En el punto álgido de la obra de Jean Anouilh, Creonte y Antígona discuten sobre la felicidad. Creonte defiende que aspirar a ser feliz es admitir la pequeñez humana, es renunciar a la tragedia a favor del drama, al heroísmo a favor de la rendición. Solo puede ser feliz quien sucumbe, quien acepta que la vida sea incompleta y que nosotros en ella juguemos papeles patéticos.
Antígona prefiere mantenerse en pie, y de ahí su tragedia, si bien desproporcionada por los dos extremos: como castigo y como obcecación. ¿Valía ésta someterse a aquél? ¿No era preferible un coraje ileso para defender mejores causas? ¿Acaso vivir no es, en definitiva, transigir con tantas leyes que no hemos elegido? ¿No hay mayor dignidad en seguir presente, afirmando la vida frente a quienes la vulneran? Algo así proponía Camus: el hombre absurdo se parece a un héroe cuando afirma sin reticencia la maldición divina.
Pero quizá tampoco se pueda soportar una visión permanente del absurdo. Tal vez haya que ser un héroe, como Sísifo, para poder hacerlo; y no lo somos, aunque a veces lo pretendamos. Más tarde o más temprano nos doblega la fatiga, y entonces añoramos un sentido, aunque sea inventado. Pascal prefirió dar el salto: escogió sentido antes que coherencia, alivio antes que reafirmación. Justo lo contrario de Antígona: Pascal habría estado con Creonte. No podemos reprochárselo. Tal vez, si no hubiera dado el salto, habría acabado suicidándose. El salto le sirvió para seguir viviendo.

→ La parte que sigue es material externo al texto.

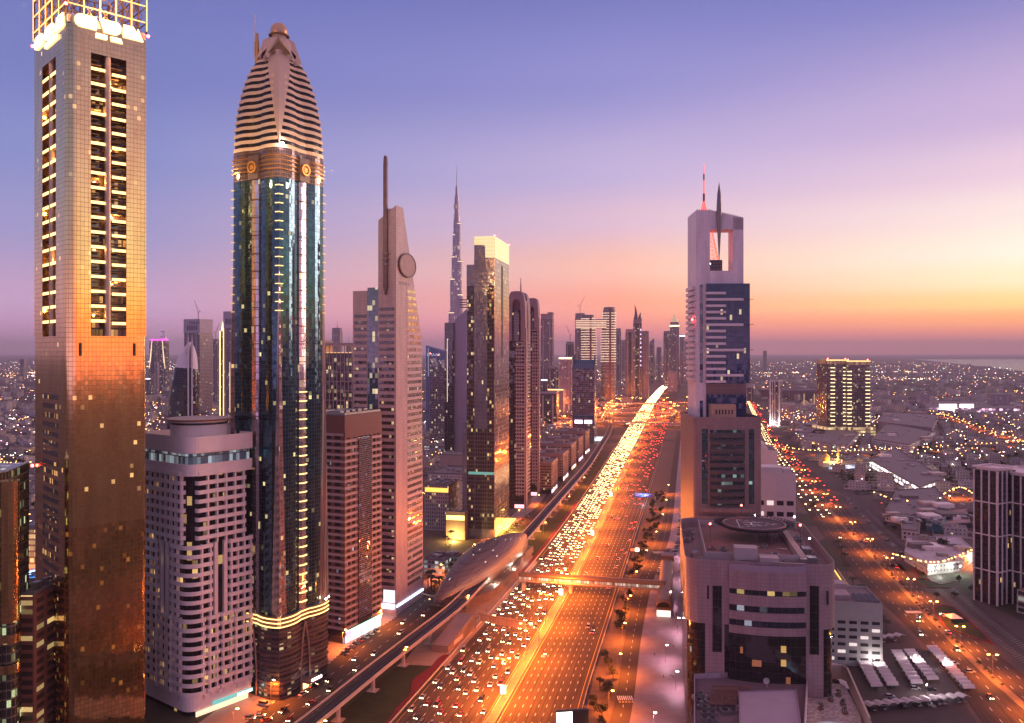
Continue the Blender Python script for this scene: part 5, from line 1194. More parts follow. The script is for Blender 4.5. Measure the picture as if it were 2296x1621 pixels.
    for p in ((hx-hr-7, hy-14, zh+2), (hx+hr+5, hy-12, zh+2.5), (hx-4, hy+hr+8, zh+5)):
        b = MB(); b.tube((0, 0, -p[2]+zf), (0, 0, -.4), .12, n=5); b.sphere((0, 0, 0), .55, 8, 1); b.build('beacon', [darkm, redlamp], t, p)
    for p in ((W-6, 34, zf+9), (W-4, D-4, zf+8), (hx+4, D-3, zf+8)):
        b = MB(); b.tube((0, 0, -p[2]+zf), (0, 0, -.3), .12, n=5); b.sphere((0, 0, 0), .45, 8, 1); b.build('roof_lamp', [steel, emis('roof_lamp_white', (1, .9, .95), 30)], t, p)
    return t
pad_block()
# ------------------------------------------------------------------ podium building in the near foreground
def podium():
    d, a, x0 = 371.0, 100.0, 0; x0 = XP(1552, 360); t = thing('podium_building', 'foreground podium building with pale flat roof, tiled terrace and arched end wall', 'building', (x0, 366, 0), 0)
    L = lambda px_, y, zz: (lambda g: (g.x-x0, g.y-366))(G(px_, y, zz)); zp = 26.0; zs = zp-6
    # body under the roof
    q = [L(1556, 1720, zp), L(1800, 1720, zp), L(1812, 1510, zp), L(1556, 1522, zp)]
    b = MB(); b.prism(q, 0, zp, 0, 1); b.build('main_block', [cream, plain('terrace_roof', (.2, .14, .16), .8)], t)
    b = MB(); b.strip(q, zp, zp+2.2, -.5, closed=True); b.build('parapet', plain('parapet_mauve', (.46, .34, .38), .6), t)
    q = [L(1660, 1740, zp+3), L(1812, 1740, zp+3), L(1786, 1548, zp+3), L(1656, 1552, zp+3)]
    b = MB(); b.prism(q, zp, zp+3, 0); b.build('roof_slab', plain('mauve_membrane', (.44, .34, .41), .75, var=.1, scale=.1), t)
    b = MB(); b.strip(q, zp+3, zp+3.5, -.4, closed=True); b.build('slab_kerb', plain('kerb_mauve', (.34, .25, .29), .7), t)
    b = MB()
    for i in range(26):
        A = Vector(L(1600+i*3.4, 1538, zp+2)); B = Vector(L(1590+i*3.6, 1580 if i < 18 else 1546, zp+2)); b.bar((*A, zp+2), (*B, zp+2), .3)
    for y in (1538, 1546, 1556, 1566):
        A, B = L(1596, y, zp+2), L(1652, y, zp+2); b.bar((*A, zp+1.8), (*B, zp+1.8), .35)
    b.build('pergola', plain('rust_timber', (.24, .12, .10), .7), t)
    for i in range(3):
        for j in range(2):
            A = L(1580+j*18, 1592+i*13, zp); b = MB(); b.box(A[0]-1.4, A[0]+1.4, A[1]-1.2, A[1]+1.2, zp, zp+1.7); b.lathe(A[0], A[1], [(1.0, zp+1.7), (1.0, zp+1.95)], 14, 1); b.build('cooling_unit', [steel, darkm], t)
    for px_, y in ((1720, 1530), (1752, 1516), (1776, 1514)):
        A = L(px_, y, zp+2); b = MB(); n = 14
        for k in range(n):
            g, h = 2*pi*k/n, 2*pi*(k+1)/n; f = lambda r, g, o: (A[0]+r*cos(g)-o, A[1]-o*1.2, zp+2.6+r*sin(g)+o*.5); b.face([f(0, g, 0), f(0, h, 0), f(1.4, h, .5), f(1.4, g, .5)])
        b.tube((*A, zp), (*A, zp+2.6), .15, n=6); b.build('satellite_dish', plain('dish_white', (.6, .52, .5), .5), t)
    q0, q1 = L(1575, 1600, zp), L(1650, 1560, zp); clutter(t, min(q0[0], q1[0]), max(q0[0], q1[0]), min(q0[1], q1[1]), max(q0[1], q1[1]), zp, 22, 12)
    # lower terrace on the right with tiles, planters, pool and the arched wall
    zt = 20.0; q = [L(1803, 1720, zt), L(1960, 1720, zt), L(1928, 1600, zt), L(1893, 1535, zt), L(1812, 1525, zt)]
    tm = facade('checker_tiles', 1.3, 1.3, (.42, .32, .27), (.5, .42, .38), .12, .12, 0, rough=.6, gvar=1.0, jit=0)
    b = MB(); b.prism(q, 0, zt, 1, 0); b.build('terrace', [tm, cream], t)
    wall = plain('sand_wall', (.58, .43, .34), .6, var=.1)
    A = [L(1812, 1518, zt), L(1886, 1516, zt), L(1902, 1524, zt), L(1952, 1640, zt)]
    b = MB(); b.strip(A[::-1], zt-1, zt+5.5, -.8); b.build('arched_wall', wall, t)
    b = MB(); c = Vector(L(1936, 1600, zt)); b.box(c.x-.2, c.x+1.0, c.y-6, c.y+6, 0, zt-1); b.build('wall_pier', wall, t)
    c = L(1872, 1640, zt); b = MB(); b.lathe(c[0], c[1], [(.01, zt+.05), (7.5, zt+.06)], 28); b.build('pool', emis('pool_glow', (.35, .75, .9), .55), t)
    b = MB(); b.lathe(c[0], c[1], [(7.5, zt+.02), (7.5, zt+.4), (8.4, zt+.4), (8.4, zt)], 28, 0, False); b.build('pool_rim', white, t)
    for k, (px_, y) in enumerate(((1838, 1562), (1850, 1556), (1862, 1572), (1880, 1560), (1890, 1580), (1840, 1590), (1895, 1600))):
        A = L(px_, y, zt); b = MB(); b.box(A[0]-1, A[0]+1, A[1]-1, A[1]+1, zt, zt+.8, 0); rr = random.Random(k)
        for i in range(26): g = rr.uniform(0, 6.28); r = rr.uniform(0, 1.2); zz = zt+.8+rr.uniform(0, 1.6); b.face([(A[0]+r*cos(g)-.3, A[1]+r*sin(g), zz), (A[0]+r*cos(g)+.3, A[1]+r*sin(g)+.2, zz+.1), (A[0]+r*cos(g), A[1]+r*sin(g)+.3, zz+.6)], None, 1)
        b.build('planter', [plain('planter_brown', (.2, .12, .09), .7), plain('palm_leaf', (.06, .07, .03), .7)], t)
    return t
podium()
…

¿Qué vale más, la integridad o la vida? ¿Qué vale más, la dignidad o la “felicidad”, aunque sea la de ir tirando? Solemos elegir la vida y la felicidad, y hacemos bien. No porque los que eligen la integridad hagan mal, sino porque ser mejores les sirve de poco y les dura muy poco; a nosotros, en cambio, nuestra capitulación suele durarnos más tiempo. Cierto que al cabo todos desaparecemos, pero la vida humana consiste en arrancar un día más. En El príncipe de las mareas, el que sobrevive es el hermano que mejor negocia con la realidad, que sabe disimular, que sabe callar, que sabe mentir y mentirse, que sabe olvidar… ¿Vale la pena vender la integridad por unas migajas de tiempo? Depende. De cuánta integridad se pierde, de cuántas migajas se ganan. Eso es negociar con la realidad.
No parece muy noble, pero tampoco aspiramos a que todo en la vida sea noble. Nietzsche lo soñaba para su superhombre, pero intentarlo le costó la cordura y al final la vida. Tal vez haya que conformarse con una dignidad limitada, con una concesión a la existencia que nos cerca y la muerte que nos espera. Parafraseando a Pascal, el miedo tiene sus razones. Pedro, el apóstol, lo entendió, y por eso negó tres veces; lo cual, hay que decirlo, le permitió dedicarse durante muchos años a defender lo que había negado en aquel momento crítico. La cobardía le dio la oportunidad de un nuevo coraje, mucho más útil, y quizá más loable.
¿Cómo sobrellevar nuestras vergüenzas? La humildad ayuda. El perdón (también a uno mismo) ayuda. El trueque de creencias ayuda. En cuanto a lo que vale la pena, eso tenemos que inventarlo a cada instante. La épica es más bella, pero eso no implica que tenga toda la razón. Don Quijote encarna la integridad, pero tiene que volverse loco para hacerlo. Cervantes cuestiona el exceso de épica; nos plantea si el abuso de épica no equivaldrá al delirio. Un delirio hermoso, impactante, pero, ¿admirable? ¿Qué sería de un mundo de Quijotes? ¿No nos parecemos más a Ulises que a Antígona? ¿No nos sentimos más retratados por Sancho que por Don Quijote? ¿Y no reside en admitirlo la lección que nos dispensan los años?